Saturday, September 26, 2009

Debunking the Robert Moses Parkway Myths With Facts. Making Dollars and Sense

MYTH: The Parkway Preservation Committee “believe[s] that once the entire community is informed of the negative economic and social impacts of closing the entire Parkway that the consensus will be to keep it open. Many of the groups listed by the [Niagara Heritage] Partnership are not locally based and again we believe that many of the local groups are not fully informed of the ramifications of a complete closure.”

FACT: Of the 80 groups listed 65 are located within the bi-national, Buffalo/Niagara River Region.

FACT: Removing the Robert Moses Parkway between Niagara Falls and Lewiston, NY, reclaiming and restoring the natural landscape as a non-motorized National Heritage park with hiking and bicycling trails will boost and revitalize Niagara Falls, the tiny, north-river front communities and the western New York region.

Clear Benefits
According to the Trust for Public Land, communities today usually don’t ask whether parks and open space benefits economies, they ask how large those economic benefits might be. They are coming to realize that all of the other benefits brought by parks and open space—improved recreation and health, cleaner water and air, easier access to the out of doors, even stronger communities—also can engender economic benefits in the form of increased tax receipts, stronger economies, a better ability to attract businesses and residents, and reduced costs for environmental services.”

For several years, the Trust for Public Land’s Center for City Park Excellence has been working with economists to develop methods to study the many ways that park and recreation systems contribute economic value to cities. In 2008, at the request of the Philadelphia Parks Alliance, the center used its methodologies to analyze the value of Philadelphia’s park and recreation system.

Based on the analysis, the center found that in 2007 the Philadelphia park system provided the city with revenue of $23.3 million, municipal savings of $16 million, resident savings of $1.15 billion, and a collective increase of resident wealth of $729 million.

These figures included more than $1.08 billion in what economists call “direct-use value” of parks, including sporting activities, walking, picnicking, and other park visitation. These values are calculated by asking residents what they would be willing to pay for these activities if they were not available free from the park system.

Nationwide, national parks support 267,000 private-sector jobs and generate $13.3 billion in economic activity in nearby communities. The proximity to national parks of so-called gateway communities allows them to attract new businesses and residents, boosting community prosperity. Over the past three decades, the economic growth of gateway communities has averaged 1 percent per year higher than average economic growth in their respective states.

Protected forests, wildlife areas, and natural lands support leisure time and recreational activities—such as hunting, fishing, mountain biking, camping, wildlife viewing, and mountain climbing—that pump dollars into local economies.

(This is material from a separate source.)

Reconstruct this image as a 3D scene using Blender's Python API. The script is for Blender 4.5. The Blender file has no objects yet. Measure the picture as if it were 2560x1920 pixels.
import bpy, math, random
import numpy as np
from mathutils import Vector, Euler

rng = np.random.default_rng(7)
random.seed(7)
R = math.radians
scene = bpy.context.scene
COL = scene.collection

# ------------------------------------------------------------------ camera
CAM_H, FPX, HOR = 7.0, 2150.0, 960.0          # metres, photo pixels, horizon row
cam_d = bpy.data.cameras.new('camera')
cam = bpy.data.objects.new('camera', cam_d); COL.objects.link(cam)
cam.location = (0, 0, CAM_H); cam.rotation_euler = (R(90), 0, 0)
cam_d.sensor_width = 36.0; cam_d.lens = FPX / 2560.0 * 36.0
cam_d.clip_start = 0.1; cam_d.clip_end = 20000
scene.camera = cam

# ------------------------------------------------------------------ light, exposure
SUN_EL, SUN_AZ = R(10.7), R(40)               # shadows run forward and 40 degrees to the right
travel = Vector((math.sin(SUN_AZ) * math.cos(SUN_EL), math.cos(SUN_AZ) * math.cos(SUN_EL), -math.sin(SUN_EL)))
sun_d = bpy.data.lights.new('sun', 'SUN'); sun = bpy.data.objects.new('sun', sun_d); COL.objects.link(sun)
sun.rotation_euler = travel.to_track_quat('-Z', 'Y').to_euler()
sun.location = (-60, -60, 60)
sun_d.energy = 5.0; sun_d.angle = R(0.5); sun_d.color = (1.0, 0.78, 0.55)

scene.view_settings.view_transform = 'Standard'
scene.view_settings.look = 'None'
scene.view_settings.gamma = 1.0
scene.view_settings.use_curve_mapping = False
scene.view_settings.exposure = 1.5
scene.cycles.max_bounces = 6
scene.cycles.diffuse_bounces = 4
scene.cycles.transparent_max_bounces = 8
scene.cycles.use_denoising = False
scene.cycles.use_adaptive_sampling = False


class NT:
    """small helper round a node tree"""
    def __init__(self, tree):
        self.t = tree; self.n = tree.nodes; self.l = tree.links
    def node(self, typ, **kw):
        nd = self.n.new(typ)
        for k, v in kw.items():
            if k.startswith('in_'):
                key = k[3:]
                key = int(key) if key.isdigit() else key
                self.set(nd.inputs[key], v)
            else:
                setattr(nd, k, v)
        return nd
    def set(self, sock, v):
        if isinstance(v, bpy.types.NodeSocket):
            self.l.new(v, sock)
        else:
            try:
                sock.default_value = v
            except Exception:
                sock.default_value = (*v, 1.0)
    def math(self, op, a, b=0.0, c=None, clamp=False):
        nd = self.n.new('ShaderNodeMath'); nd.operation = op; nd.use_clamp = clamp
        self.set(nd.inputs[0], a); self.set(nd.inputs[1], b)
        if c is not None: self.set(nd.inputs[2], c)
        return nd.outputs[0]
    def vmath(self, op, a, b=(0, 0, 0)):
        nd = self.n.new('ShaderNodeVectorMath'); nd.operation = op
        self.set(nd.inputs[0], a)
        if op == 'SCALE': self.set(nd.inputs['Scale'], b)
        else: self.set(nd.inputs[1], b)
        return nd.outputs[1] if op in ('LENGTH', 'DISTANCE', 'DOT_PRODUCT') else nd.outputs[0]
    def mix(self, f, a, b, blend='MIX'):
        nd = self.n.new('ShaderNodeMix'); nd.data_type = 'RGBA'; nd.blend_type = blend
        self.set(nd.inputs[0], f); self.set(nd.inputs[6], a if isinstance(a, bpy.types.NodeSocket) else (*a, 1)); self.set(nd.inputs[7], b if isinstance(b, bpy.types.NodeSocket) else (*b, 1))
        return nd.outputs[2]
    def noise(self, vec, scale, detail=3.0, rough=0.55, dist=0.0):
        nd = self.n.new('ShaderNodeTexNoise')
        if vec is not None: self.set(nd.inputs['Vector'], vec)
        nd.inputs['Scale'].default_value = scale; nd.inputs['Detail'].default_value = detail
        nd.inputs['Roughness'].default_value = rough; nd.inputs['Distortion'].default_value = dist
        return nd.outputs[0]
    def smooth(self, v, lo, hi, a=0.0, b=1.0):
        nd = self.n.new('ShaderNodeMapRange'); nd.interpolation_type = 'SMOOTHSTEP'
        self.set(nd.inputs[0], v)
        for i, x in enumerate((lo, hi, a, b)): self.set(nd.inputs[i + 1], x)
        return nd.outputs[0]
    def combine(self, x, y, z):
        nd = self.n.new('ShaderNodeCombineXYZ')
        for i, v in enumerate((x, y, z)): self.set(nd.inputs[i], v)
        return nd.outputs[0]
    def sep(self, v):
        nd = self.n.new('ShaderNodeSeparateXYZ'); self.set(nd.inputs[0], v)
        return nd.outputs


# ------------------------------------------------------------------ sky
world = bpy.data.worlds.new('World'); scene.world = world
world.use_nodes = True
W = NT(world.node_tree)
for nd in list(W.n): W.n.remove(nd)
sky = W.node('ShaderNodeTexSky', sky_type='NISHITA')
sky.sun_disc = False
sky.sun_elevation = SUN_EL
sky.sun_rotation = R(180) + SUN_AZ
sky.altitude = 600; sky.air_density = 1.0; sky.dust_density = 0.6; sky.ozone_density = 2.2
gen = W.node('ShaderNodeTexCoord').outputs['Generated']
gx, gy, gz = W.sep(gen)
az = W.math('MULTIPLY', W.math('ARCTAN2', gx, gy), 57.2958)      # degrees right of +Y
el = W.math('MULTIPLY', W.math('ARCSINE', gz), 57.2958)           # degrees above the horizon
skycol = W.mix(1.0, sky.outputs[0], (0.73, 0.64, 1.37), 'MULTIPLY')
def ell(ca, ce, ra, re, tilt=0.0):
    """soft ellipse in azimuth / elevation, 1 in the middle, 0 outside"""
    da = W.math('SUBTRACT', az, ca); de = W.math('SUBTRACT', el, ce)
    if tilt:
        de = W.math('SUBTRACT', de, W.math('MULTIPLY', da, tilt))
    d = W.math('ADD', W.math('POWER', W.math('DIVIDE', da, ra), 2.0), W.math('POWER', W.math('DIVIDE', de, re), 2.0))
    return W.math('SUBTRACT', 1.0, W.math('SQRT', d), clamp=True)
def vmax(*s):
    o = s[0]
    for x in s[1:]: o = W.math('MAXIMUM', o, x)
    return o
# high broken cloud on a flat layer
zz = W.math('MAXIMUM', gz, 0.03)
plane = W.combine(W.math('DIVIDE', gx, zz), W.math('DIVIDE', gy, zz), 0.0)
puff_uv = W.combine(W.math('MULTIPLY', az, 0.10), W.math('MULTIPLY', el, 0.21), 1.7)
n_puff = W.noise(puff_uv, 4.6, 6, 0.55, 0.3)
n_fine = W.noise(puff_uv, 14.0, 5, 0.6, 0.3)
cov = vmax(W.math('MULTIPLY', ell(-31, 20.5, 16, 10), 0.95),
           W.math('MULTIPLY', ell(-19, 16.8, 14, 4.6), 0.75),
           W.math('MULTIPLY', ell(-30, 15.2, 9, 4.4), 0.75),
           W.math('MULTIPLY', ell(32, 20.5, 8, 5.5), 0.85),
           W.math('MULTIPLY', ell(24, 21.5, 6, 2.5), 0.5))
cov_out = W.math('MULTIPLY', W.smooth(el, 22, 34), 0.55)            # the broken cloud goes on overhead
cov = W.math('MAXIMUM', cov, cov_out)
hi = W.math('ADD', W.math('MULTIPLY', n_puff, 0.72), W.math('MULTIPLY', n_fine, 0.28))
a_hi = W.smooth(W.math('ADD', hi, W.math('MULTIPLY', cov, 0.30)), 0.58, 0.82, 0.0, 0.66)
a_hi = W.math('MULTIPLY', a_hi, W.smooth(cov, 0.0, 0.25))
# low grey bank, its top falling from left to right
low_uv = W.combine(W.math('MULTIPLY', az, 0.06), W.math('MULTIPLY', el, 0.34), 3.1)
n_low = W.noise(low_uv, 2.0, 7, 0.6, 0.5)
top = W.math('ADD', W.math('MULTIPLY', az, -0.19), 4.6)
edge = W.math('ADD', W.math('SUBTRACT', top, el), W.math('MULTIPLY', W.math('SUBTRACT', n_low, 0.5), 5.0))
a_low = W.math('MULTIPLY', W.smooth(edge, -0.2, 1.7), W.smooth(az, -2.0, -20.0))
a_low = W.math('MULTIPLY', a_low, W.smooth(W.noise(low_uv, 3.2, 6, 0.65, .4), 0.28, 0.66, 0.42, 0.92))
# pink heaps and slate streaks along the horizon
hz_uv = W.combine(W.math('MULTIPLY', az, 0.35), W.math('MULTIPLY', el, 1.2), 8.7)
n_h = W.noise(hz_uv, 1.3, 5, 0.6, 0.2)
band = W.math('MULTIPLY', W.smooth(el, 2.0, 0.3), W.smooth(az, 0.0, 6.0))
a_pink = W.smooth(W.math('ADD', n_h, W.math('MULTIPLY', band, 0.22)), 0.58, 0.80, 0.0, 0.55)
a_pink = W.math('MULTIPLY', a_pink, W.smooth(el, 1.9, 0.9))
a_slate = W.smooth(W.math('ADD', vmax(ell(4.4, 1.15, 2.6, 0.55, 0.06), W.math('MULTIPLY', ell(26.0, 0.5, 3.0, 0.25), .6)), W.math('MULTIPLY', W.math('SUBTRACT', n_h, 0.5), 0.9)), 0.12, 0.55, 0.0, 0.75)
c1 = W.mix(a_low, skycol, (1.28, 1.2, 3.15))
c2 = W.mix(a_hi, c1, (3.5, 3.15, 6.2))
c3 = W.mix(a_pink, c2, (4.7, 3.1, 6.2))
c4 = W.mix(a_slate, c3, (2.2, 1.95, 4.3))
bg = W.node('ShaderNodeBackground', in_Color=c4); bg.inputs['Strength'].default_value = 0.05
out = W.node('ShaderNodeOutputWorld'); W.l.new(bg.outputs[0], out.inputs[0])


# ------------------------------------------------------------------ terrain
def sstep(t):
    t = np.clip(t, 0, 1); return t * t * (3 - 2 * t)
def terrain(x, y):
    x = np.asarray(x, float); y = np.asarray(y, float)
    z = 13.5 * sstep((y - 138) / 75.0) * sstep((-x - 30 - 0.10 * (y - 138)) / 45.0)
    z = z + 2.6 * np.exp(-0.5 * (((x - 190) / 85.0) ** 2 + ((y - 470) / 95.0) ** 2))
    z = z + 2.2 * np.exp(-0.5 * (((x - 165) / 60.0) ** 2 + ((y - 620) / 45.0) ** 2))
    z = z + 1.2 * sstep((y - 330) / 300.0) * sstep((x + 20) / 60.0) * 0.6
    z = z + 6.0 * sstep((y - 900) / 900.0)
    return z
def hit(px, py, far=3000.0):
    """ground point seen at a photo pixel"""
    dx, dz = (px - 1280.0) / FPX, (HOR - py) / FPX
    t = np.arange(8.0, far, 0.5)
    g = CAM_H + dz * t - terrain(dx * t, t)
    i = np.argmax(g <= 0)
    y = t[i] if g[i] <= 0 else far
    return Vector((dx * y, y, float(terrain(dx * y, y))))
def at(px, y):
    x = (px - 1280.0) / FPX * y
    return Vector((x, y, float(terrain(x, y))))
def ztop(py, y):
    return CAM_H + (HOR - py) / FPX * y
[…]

• A 2006 survey by the U.S. Fish & and; Wildlife Service reported on the spending habits of hunters, fishers, and wildlife watchers. More than 87 million Americans participated in these activities in 2006, and their spending totaled $122.3 billion. Of that, $64.1 billion was spent on sporting equipment, $27.4 billion was trip related, and $20.7 billion went to other items.

• According to a report by the Congressional Sportsmen’s Foundation in partnership with the National Shooting Sports Foundation, hunters and anglers support more jobs nationwide (1.6 million) than does Wal-Mart (1 million), the country’s largest corporation.